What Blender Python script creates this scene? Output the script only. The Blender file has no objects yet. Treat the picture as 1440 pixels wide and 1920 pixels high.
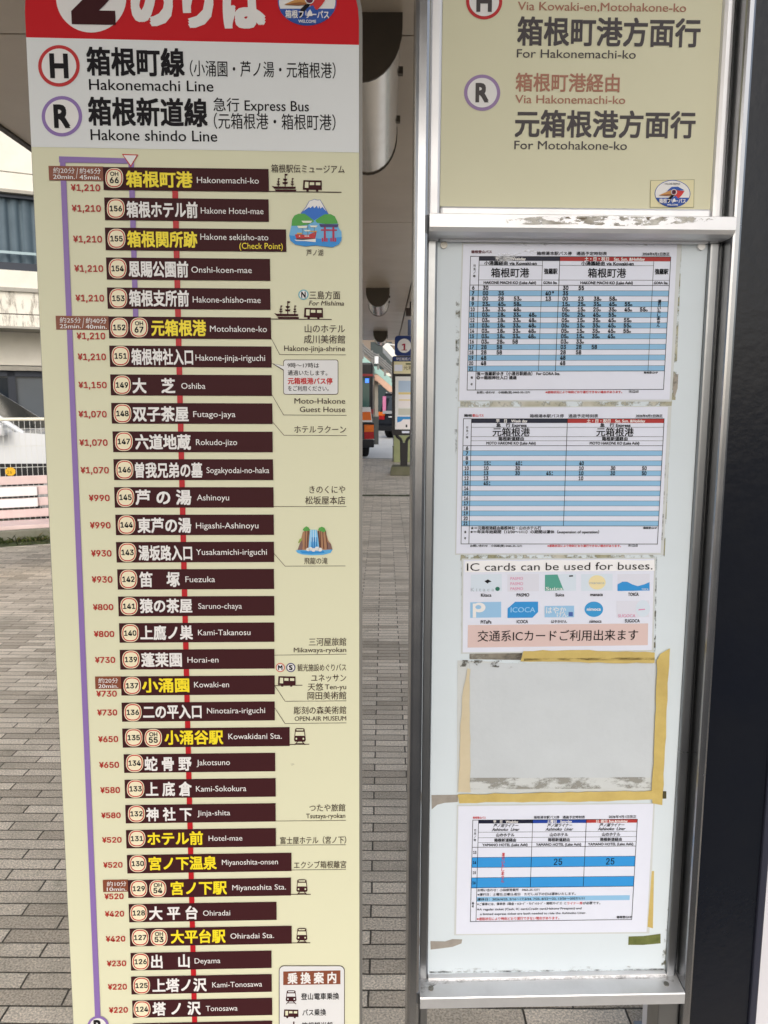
import bpy, math, random
from mathutils import Vector, Matrix
random.seed(7)
R = math.radians
scene = bpy.context.scene
COL = scene.collection

# ------------------------------------------------------------------ camera, light, exposure
F, PITCH, ROLL, EYE = 1450.0, math.atan(215 / 1450.0), 0.0045, 1.5
cam_d = bpy.data.cameras.new('camera'); cam = bpy.data.objects.new('camera', cam_d); COL.objects.link(cam)
cam_d.sensor_fit = 'VERTICAL'; cam_d.sensor_height = 36.0; cam_d.sensor_width = 27.0
cam_d.lens = 36.0 * F / 1920.0
cam_d.clip_start = 0.02; cam_d.clip_end = 1500
cam_d.dof.use_dof = True; cam_d.dof.focus_distance = 1.1; cam_d.dof.aperture_fstop = 26.0
cam.matrix_world = Matrix.Translation((0, 0, EYE)) @ Matrix.Rotation(math.pi / 2 - PITCH, 4, 'X') @ Matrix.Rotation(ROLL, 4, 'Z')
scene.camera = cam

SUN_EL, SUN_AZ = R(34), R(-176)
world = bpy.data.worlds.new('World'); scene.world = world; world.use_nodes = True
wt = world.node_tree; wt.nodes.clear()
sky = wt.nodes.new('ShaderNodeTexSky'); sky.sky_type = 'NISHITA'; sky.sun_disc = False
sky.sun_elevation = SUN_EL; sky.sun_rotation = SUN_AZ; sky.dust_density = 4.0; sky.air_density = 1.0
hsv = wt.nodes.new('ShaderNodeHueSaturation'); hsv.inputs['Saturation'].default_value = 0.62
bg = wt.nodes.new('ShaderNodeBackground'); bg.inputs['Strength'].default_value = 0.15
wo = wt.nodes.new('ShaderNodeOutputWorld')
wt.links.new(sky.outputs[0], hsv.inputs['Color']); wt.links.new(hsv.outputs[0], bg.inputs[0]); wt.links.new(bg.outputs[0], wo.inputs[0])
sl = bpy.data.lights.new('sun', 'SUN'); sl.energy = .55; sl.angle = R(50); sl.color = (1, .995, .985)
sun = bpy.data.objects.new('sun', sl); COL.objects.link(sun)
_sd = Vector((math.sin(SUN_AZ) * math.cos(SUN_EL), math.cos(SUN_AZ) * math.cos(SUN_EL), math.sin(SUN_EL)))
sun.rotation_euler = _sd.to_track_quat('Z', 'Y').to_euler()
sun.location = (0, -8, 12)
vs = scene.view_settings
vs.view_transform = 'Standard'; vs.look = 'None'; vs.gamma = 1; vs.use_curve_mapping = False
vs.exposure = 0.46
scene.cycles.use_denoising = True
scene.cycles.max_bounces = 8

# ------------------------------------------------------------------ materials
def lin(c):
    c = c / 255.0
    return c / 12.92 if c <= .04045 else ((c + .055) / 1.055) ** 2.4
def rgb(*c): return tuple(lin(x) for x in c) + (1,)
MATS = {}
def mat(name, col, rough=.5, metal=0.0, var=0.0, vscale=8.0, bump=0.0, bscale=60.0, emit=0.0, spec=.3, col2=None, coat=0.0):
    """plain surface; var mottles the colour (dirt, ageing), bump roughens it, col2 is what the mottling goes towards"""
    if name in MATS: return MATS[name]
    m = bpy.data.materials.new(name); m.use_nodes = True
    nt = m.node_tree; b = nt.nodes['Principled BSDF']
    b.inputs['Base Color'].default_value = rgb(*col); b.inputs['Roughness'].default_value = rough
    b.inputs['Metallic'].default_value = metal; b.inputs['Specular IOR Level'].default_value = spec
    b.inputs['Coat Weight'].default_value = coat
    if emit: b.inputs['Emission Color'].default_value = rgb(*col); b.inputs['Emission Strength'].default_value = emit
    if var or bump:
        tc = nt.nodes.new('ShaderNodeTexCoord')
        if var:
            n = nt.nodes.new('ShaderNodeTexNoise'); n.inputs['Scale'].default_value = vscale; n.inputs['Detail'].default_value = 6; n.inputs['Roughness'].default_value = .65
            nt.links.new(tc.outputs['Object'], n.inputs['Vector'])
            r = nt.nodes.new('ShaderNodeMapRange'); r.inputs[1].default_value = .38; r.inputs[2].default_value = .72; r.inputs[3].default_value = 0; r.inputs[4].default_value = var
            nt.links.new(n.outputs['Fac'], r.inputs[0])
            mx = nt.nodes.new('ShaderNodeMix'); mx.data_type = 'RGBA'
            mx.inputs[6].default_value = rgb(*col); mx.inputs[7].default_value = rgb(*(col2 or [x * .72 for x in col]))
            nt.links.new(r.outputs[0], mx.inputs[0]); nt.links.new(mx.outputs[2], b.inputs['Base Color'])
            r2 = nt.nodes.new('ShaderNodeMapRange'); r2.inputs[3].default_value = max(0, rough - .08); r2.inputs[4].default_value = min(1, rough + .12)
            nt.links.new(n.outputs['Fac'], r2.inputs[0]); nt.links.new(r2.outputs[0], b.inputs['Roughness'])
        if bump:
            n2 = nt.nodes.new('ShaderNodeTexNoise'); n2.inputs['Scale'].default_value = bscale; n2.inputs['Detail'].default_value = 5
            nt.links.new(tc.outputs['Object'], n2.inputs['Vector'])
            bp = nt.nodes.new('ShaderNodeBump'); bp.inputs['Strength'].default_value = bump; bp.inputs['Distance'].default_value = .01
            nt.links.new(n2.outputs['Fac'], bp.inputs['Height']); nt.links.new(bp.outputs[0], b.inputs['Normal'])
    MATS[name] = m
    return m
def grime(name, col, lo, hi, scale, stretch=(1, 1, 1), rough=.8, top=1.0, col2=None):
    """dirt, mildew, torn residue or painted film glare: opaque where the noise is high, absent elsewhere"""
    if name in MATS: return MATS[name]
    m = bpy.data.materials.new(name); m.use_nodes = True; nt = m.node_tree; b = nt.nodes['Principled BSDF']
    b.inputs['Base Color'].default_value = rgb(*col); b.inputs['Roughness'].default_value = rough
    tc = nt.nodes.new('ShaderNodeTexCoord'); mp = nt.nodes.new('ShaderNodeMapping'); mp.inputs['Scale'].default_value = stretch
    n = nt.nodes.new('ShaderNodeTexNoise'); n.inputs['Scale'].default_value = scale; n.inputs['Detail'].default_value = 8; n.inputs['Roughness'].default_value = .7
    nt.links.new(tc.outputs['Object'], mp.inputs[0]); nt.links.new(mp.outputs[0], n.inputs['Vector'])
    r = nt.nodes.new('ShaderNodeMapRange'); r.inputs[1].default_value = lo; r.inputs[2].default_value = hi; r.inputs[4].default_value = top
    nt.links.new(n.outputs['Fac'], r.inputs[0]); nt.links.new(r.outputs[0], b.inputs['Alpha'])
    if col2:
        n2 = nt.nodes.new('ShaderNodeTexNoise'); n2.inputs['Scale'].default_value = scale * .6; n2.inputs['Detail'].default_value = 5
        nt.links.new(tc.outputs['Object'], n2.inputs['Vector'])
        mx = nt.nodes.new('ShaderNodeMix'); mx.data_type = 'RGBA'; mx.inputs[6].default_value = rgb(*col); mx.inputs[7].default_value = rgb(*col2)
        r2 = nt.nodes.new('ShaderNodeMapRange'); r2.inputs[1].default_value = .4; r2.inputs[2].default_value = .62
        nt.links.new(n2.outputs['Fac'], r2.inputs[0]); nt.links.new(r2.outputs[0], mx.inputs[0]); nt.links.new(mx.outputs[2], b.inputs['Base Color'])
    MATS[name] = m
    return m
def brick_mat():
    m = bpy.data.materials.new('paving_bricks'); m.use_nodes = True; nt = m.node_tree; b = nt.nodes['Principled BSDF']
    tc = nt.nodes.new('ShaderNodeTexCoord'); mp = nt.nodes.new('ShaderNodeMapping'); mp.inputs['Location'].default_value = (.030, .012, 0)
    wob = nt.nodes.new('ShaderNodeTexNoise'); wob.inputs['Scale'].default_value = 9
    nt.links.new(tc.outputs['Object'], wob.inputs['Vector'])
    va = nt.nodes.new('ShaderNodeVectorMath'); va.operation = 'MULTIPLY_ADD'; va.inputs[1].default_value = (.006, .006, 0)
    nt.links.new(wob.outputs['Color'], va.inputs[0]); nt.links.new(tc.outputs['Object'], va.inputs[2]); nt.links.new(va.outputs[0], mp.inputs[0])
    br = nt.nodes.new('ShaderNodeTexBrick'); br.offset = .5; br.offset_frequency = 2; br.squash = 1
    br.inputs['Scale'].default_value = 1; br.inputs['Brick Width'].default_value = .255; br.inputs['Row Height'].default_value = .056
    br.inputs['Mortar Size'].default_value = .0032; br.inputs['Mortar Smooth'].default_value = .45; br.inputs['Bias'].default_value = -.15
    br.inputs['Color1'].default_value = rgb(226, 215, 198); br.inputs['Color2'].default_value = rgb(166, 155, 139); br.inputs['Mortar'].default_value = rgb(70, 64, 54)
    nt.links.new(mp.outputs[0], br.inputs['Vector'])
    def noise(s, d=6, r=.6):
        n = nt.nodes.new('ShaderNodeTexNoise'); n.inputs['Scale'].default_value = s; n.inputs['Detail'].default_value = d; n.inputs['Roughness'].default_value = r
        nt.links.new(tc.outputs['Object'], n.inputs['Vector']); return n
    def rng(src, a, b_, c, d):
        r = nt.nodes.new('ShaderNodeMapRange'); r.inputs[1].default_value = a; r.inputs[2].default_value = b_; r.inputs[3].default_value = c; r.inputs[4].default_value = d
        nt.links.new(src, r.inputs[0]); return r
    def mixc(fac, a, bb, mode='MIX'):
        x = nt.nodes.new('ShaderNodeMix'); x.data_type = 'RGBA'; x.blend_type = mode
        nt.links.new(fac, x.inputs[0])
        for i, s in ((6, a), (7, bb)):
            if isinstance(s, tuple): x.inputs[i].default_value = s
            else: nt.links.new(s, x.inputs[i])
        return x
    grain = noise(170, 3, .7); g = rng(grain.outputs['Fac'], .33, .70, .48, 1.5)
    gm = nt.nodes.new('ShaderNodeVectorMath'); gm.operation = 'SCALE'
    nt.links.new(br.outputs['Color'], gm.inputs[0]); nt.links.new(g.outputs[0], gm.inputs['Scale'])
    spk = noise(300, 2, .5); sp = rng(spk.outputs['Fac'], .64, .72, 0, .8)
    c1 = mixc(sp.outputs[0], gm.outputs[0], rgb(225, 220, 205))
    st = noise(1.7, 7, .68); s1 = rng(st.outputs['Fac'], .50, .68, 0, .45)
    c2 = mixc(s1.outputs[0], c1.outputs[2], rgb(122, 118, 104))
    ms = noise(6.5, 8, .7); s2 = rng(ms.outputs['Fac'], .6, .75, 0, .6)
    c3 = mixc(s2.outputs[0], c2.outputs[2], rgb(92, 96, 74))
    nt.links.new(c3.outputs[2], b.inputs['Base Color'])
    rr = rng(grain.outputs['Fac'], .3, .7, .85, .38); nt.links.new(rr.outputs[0], b.inputs['Roughness'])
    inv = rng(br.outputs['Fac'], 0, 1, 1, 0)
    ad = nt.nodes.new('ShaderNodeMath'); ad.operation = 'MULTIPLY_ADD'; ad.inputs[1].default_value = .22
    nt.links.new(grain.outputs['Fac'], ad.inputs[0]); nt.links.new(inv.outputs[0], ad.inputs[2])
    bp = nt.nodes.new('ShaderNodeBump'); bp.inputs['Strength'].default_value = .9; bp.inputs['Distance'].default_value = .009
    nt.links.new(ad.outputs[0], bp.inputs['Height']); nt.links.new(bp.outputs[0], b.inputs['Normal'])
    return m

# ------------------------------------------------------------------ pixel geometry (photograph pixels to points on real planes)
_M = cam.matrix_world.to_3x3()
CAMP = Vector((0, 0, EYE))
def ray(px, py): return _M @ Vector(((px - 720) / F, (960 - py) / F, -1))
def ground_at(px, py, z=0.0):
    d = ray(px, py); return CAMP + d * ((z - EYE) / d.z)
def at(px, py, Y):
    d = ray(px, py); return CAMP + d * (Y / d.y)
class Board:
    """an upright plane in the place: local x along it, y up it, z out of it; origin on the ground under its middle"""
    def __init__(s, D, yaw, lean, slope, cx):
        yaw, lean = R(yaw), R(lean)
        s.n = Vector((math.sin(yaw) * math.cos(lean), -math.cos(yaw) * math.cos(lean), math.sin(lean)))
        s.v = (Vector((0, 0, 1)) - s.n * s.n.z).normalized(); s.u = s.v.cross(s.n)
        p0 = Vector((0, D, EYE)); d = ray(cx, 960); p = CAMP + d * (s.n.dot(p0 - CAMP) / s.n.dot(d))
        s.o = p - s.v * (p.z / s.v.z)
        s.slope = slope
        s.m = Matrix.Translation(s.o) @ Matrix((s.u, s.v, s.n)).transposed().to_4x4()
    def uv(s, px, py, w=0.0):
        o = s.o + s.n * w; d = ray(px, py); p = CAMP + d * (s.n.dot(o - CAMP) / s.n.dot(d)) - s.o
        return (p.dot(s.u), p.dot(s.v))
    def sl(s, y): return (s.slope[0] - y) * s.slope[1]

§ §

__Set problem__. Repeat, exactly and in full, each line from the start of the data to the line that contains "scene.camera = cam". Pictures do not go in.

__Completed task__.
What Blender Python script creates this scene? Output the script only. The Blender file has no objects yet. Treat the picture as 1440 pixels wide and 1920 pixels high.
import bpy, math, random
from mathutils import Vector, Matrix
random.seed(7)
R = math.radians
scene = bpy.context.scene
COL = scene.collection

# ------------------------------------------------------------------ camera, light, exposure
F, PITCH, ROLL, EYE = 1450.0, math.atan(215 / 1450.0), 0.0045, 1.5
cam_d = bpy.data.cameras.new('camera'); cam = bpy.data.objects.new('camera', cam_d); COL.objects.link(cam)
cam_d.sensor_fit = 'VERTICAL'; cam_d.sensor_height = 36.0; cam_d.sensor_width = 27.0
cam_d.lens = 36.0 * F / 1920.0
cam_d.clip_start = 0.02; cam_d.clip_end = 1500
cam_d.dof.use_dof = True; cam_d.dof.focus_distance = 1.1; cam_d.dof.aperture_fstop = 26.0
cam.matrix_world = Matrix.Translation((0, 0, EYE)) @ Matrix.Rotation(math.pi / 2 - PITCH, 4, 'X') @ Matrix.Rotation(ROLL, 4, 'Z')
scene.camera = cam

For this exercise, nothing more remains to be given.